### To be done
Do not copy the pictures; transcribe all other material exactly.

### Data
========================================
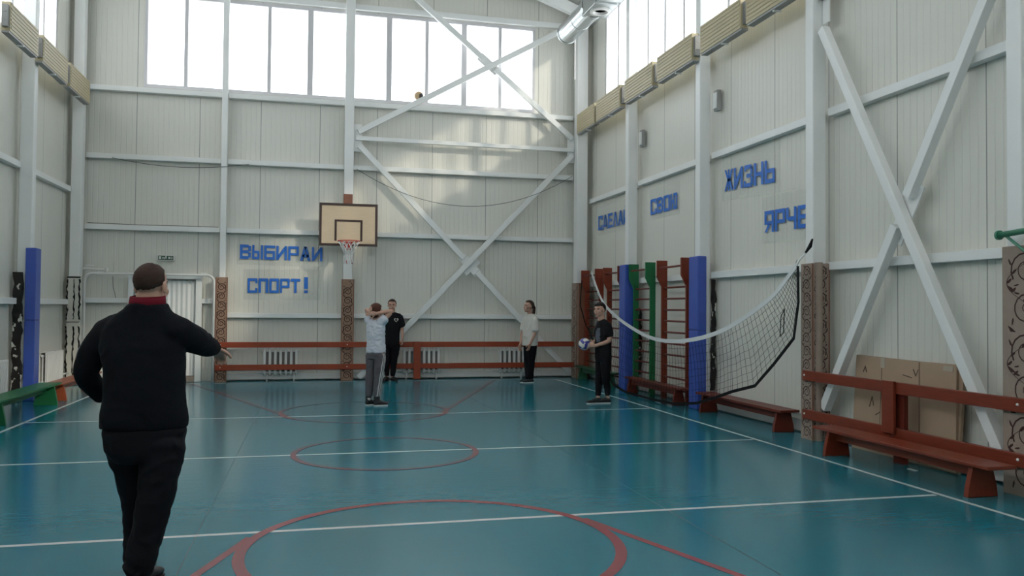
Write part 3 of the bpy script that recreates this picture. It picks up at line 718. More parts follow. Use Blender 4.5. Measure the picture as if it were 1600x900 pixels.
# ------------------------------------------------------------------ taped word banners
LET = {
 'В': [(0, 0, .24, 1), (.24, .8, .8, 1), (.24, .40, .8, .60), (.24, 0, .8, .2), (.76, .1, 1, .46), (.76, .54, 1, .92)],
 'Ы': [(0, 0, .2, 1), (.2, .42, .66, .6), (.2, 0, .66, .18), (.48, .18, .68, .42), (.8, 0, 1, 1)],
 'Б': [(0, 0, .22, 1), (.22, .82, 1, 1), (.22, .44, 1, .62), (.22, 0, 1, .18), (.78, .18, 1, .44)],
 'И': [(0, 0, .22, 1), (.78, 0, 1, 1), ('d', .22, .05, .78, .95, .30)],
 'Р': [(0, 0, .22, 1), (.22, .82, 1, 1), (.78, .5, 1, .82), (.22, .36, 1, .52)],
 'А': [('d', 0, 0, .36, 1, .26), ('d', .74, 0, .38, 1, .26), (.22, .26, .80, .44)],
 'С': [(0, 0, .24, 1), (.24, .82, 1, 1), (.24, 0, 1, .18), (.78, .66, 1, .82), (.78, .18, 1, .34)],
 'П': [(0, 0, .26, 1), (.74, 0, 1, 1), (.26, .8, .74, 1)],
 'О': [(0, 0, .24, 1), (.76, 0, 1, 1), (.24, .82, .76, 1), (.24, 0, .76, .18)],
 'Т': [(0, .8, 1, 1), (.37, 0, .63, .8)],
 '!': [(.3, .30, .7, 1.12), (.3, 0, .7, .2)],
 'Д': [('d', .06, .14, .34, 1, .22), ('d', .72, .14, .44, 1, .22), (.16, .14, .86, .30), (.02, -.04, .18, .16), (.84, -.04, 1, .16)],
 'Е': [(0, 0, .26, 1), (.26, .82, 1, 1), (.26, .42, .92, .6), (.26, 0, 1, .18)],
 'Л': [('d', 0, 0, .36, 1, .24), ('d', .76, 0, .40, 1, .24)],
 'Й': [(0, 0, .22, 1), (.78, 0, 1, 1), ('d', .22, .05, .78, .95, .28), (.3, 1.12, .7, 1.22)],
 'Ю': [(0, 0, .2, 1), (.2, .42, .44, .58), (.44, 0, .62, 1), (.82, 0, 1, 1), (.62, .82, .82, 1), (.62, 0, .82, .18)],
 'Ж': [(.42, 0, .58, 1), ('d', 0, 0, .38, .56, .2), ('d', 0, 1, .38, .44, .2), ('d', .8, 0, .44, .56, .2), ('d', .8, 1, .44, .44, .2)],
 'З': [(.08, .82, .86, 1), (.74, .56, .96, .9), (.3, .42, .86, .6), (.76, .08, 1, .46), (0, 0, .86, .18), (0, .18, .2, .3), (.08, .72, .26, .82)],
 'Н': [(0, 0, .24, 1), (.76, 0, 1, 1), (.24, .4, .76, .58)],
 'Ь': [(0, 0, .24, 1), (.24, .44, 1, .62), (.24, 0, 1, .18), (.78, .18, 1, .44)],
 'Я': [(.76, 0, 1, 1), (0, .82, .76, 1), (0, .5, .22, .82), (0, .36, .76, .52), ('d', 0, 0, .42, .4, .24)],
 'Ч': [(0, .46, .24, 1), (.24, .40, .76, .58), (.76, 0, 1, 1)]}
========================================
### The output
Write part 3 of the bpy script that recreates this picture. It picks up at line 718. More parts follow. Use Blender 4.5. Measure the picture as if it were 1600x900 pixels.
# ------------------------------------------------------------------ taped word banners
LET = {
 'В': [(0, 0, .24, 1), (.24, .8, .8, 1), (.24, .40, .8, .60), (.24, 0, .8, .2), (.76, .1, 1, .46), (.76, .54, 1, .92)],
 'Ы': [(0, 0, .2, 1), (.2, .42, .66, .6), (.2, 0, .66, .18), (.48, .18, .68, .42), (.8, 0, 1, 1)],
 'Б': [(0, 0, .22, 1), (.22, .82, 1, 1), (.22, .44, 1, .62), (.22, 0, 1, .18), (.78, .18, 1, .44)],
 'И': [(0, 0, .22, 1), (.78, 0, 1, 1), ('d', .22, .05, .78, .95, .30)],
 'Р': [(0, 0, .22, 1), (.22, .82, 1, 1), (.78, .5, 1, .82), (.22, .36, 1, .52)],
 'А': [('d', 0, 0, .36, 1, .26), ('d', .74, 0, .38, 1, .26), (.22, .26, .80, .44)],
 'С': [(0, 0, .24, 1), (.24, .82, 1, 1), (.24, 0, 1, .18), (.78, .66, 1, .82), (.78, .18, 1, .34)],
 'П': [(0, 0, .26, 1), (.74, 0, 1, 1), (.26, .8, .74, 1)],
 'О': [(0, 0, .24, 1), (.76, 0, 1, 1), (.24, .82, .76, 1), (.24, 0, .76, .18)],
 'Т': [(0, .8, 1, 1), (.37, 0, .63, .8)],
 '!': [(.3, .30, .7, 1.12), (.3, 0, .7, .2)],
 'Д': [('d', .06, .14, .34, 1, .22), ('d', .72, .14, .44, 1, .22), (.16, .14, .86, .30), (.02, -.04, .18, .16), (.84, -.04, 1, .16)],
 'Е': [(0, 0, .26, 1), (.26, .82, 1, 1), (.26, .42, .92, .6), (.26, 0, 1, .18)],
 'Л': [('d', 0, 0, .36, 1, .24), ('d', .76, 0, .40, 1, .24)],
 'Й': [(0, 0, .22, 1), (.78, 0, 1, 1), ('d', .22, .05, .78, .95, .28), (.3, 1.12, .7, 1.22)],
 'Ю': [(0, 0, .2, 1), (.2, .42, .44, .58), (.44, 0, .62, 1), (.82, 0, 1, 1), (.62, .82, .82, 1), (.62, 0, .82, .18)],
 'Ж': [(.42, 0, .58, 1), ('d', 0, 0, .38, .56, .2), ('d', 0, 1, .38, .44, .2), ('d', .8, 0, .44, .56, .2), ('d', .8, 1, .44, .44, .2)],
 'З': [(.08, .82, .86, 1), (.74, .56, .96, .9), (.3, .42, .86, .6), (.76, .08, 1, .46), (0, 0, .86, .18), (0, .18, .2, .3), (.08, .72, .26, .82)],
 'Н': [(0, 0, .24, 1), (.76, 0, 1, 1), (.24, .4, .76, .58)],
 'Ь': [(0, 0, .24, 1), (.24, .44, 1, .62), (.24, 0, 1, .18), (.78, .18, 1, .44)],
 'Я': [(.76, 0, 1, 1), (0, .82, .76, 1), (0, .5, .22, .82), (0, .36, .76, .52), ('d', 0, 0, .42, .4, .24)],
 'Ч': [(0, .46, .24, 1), (.24, .40, .76, .58), (.76, 0, 1, 1)]}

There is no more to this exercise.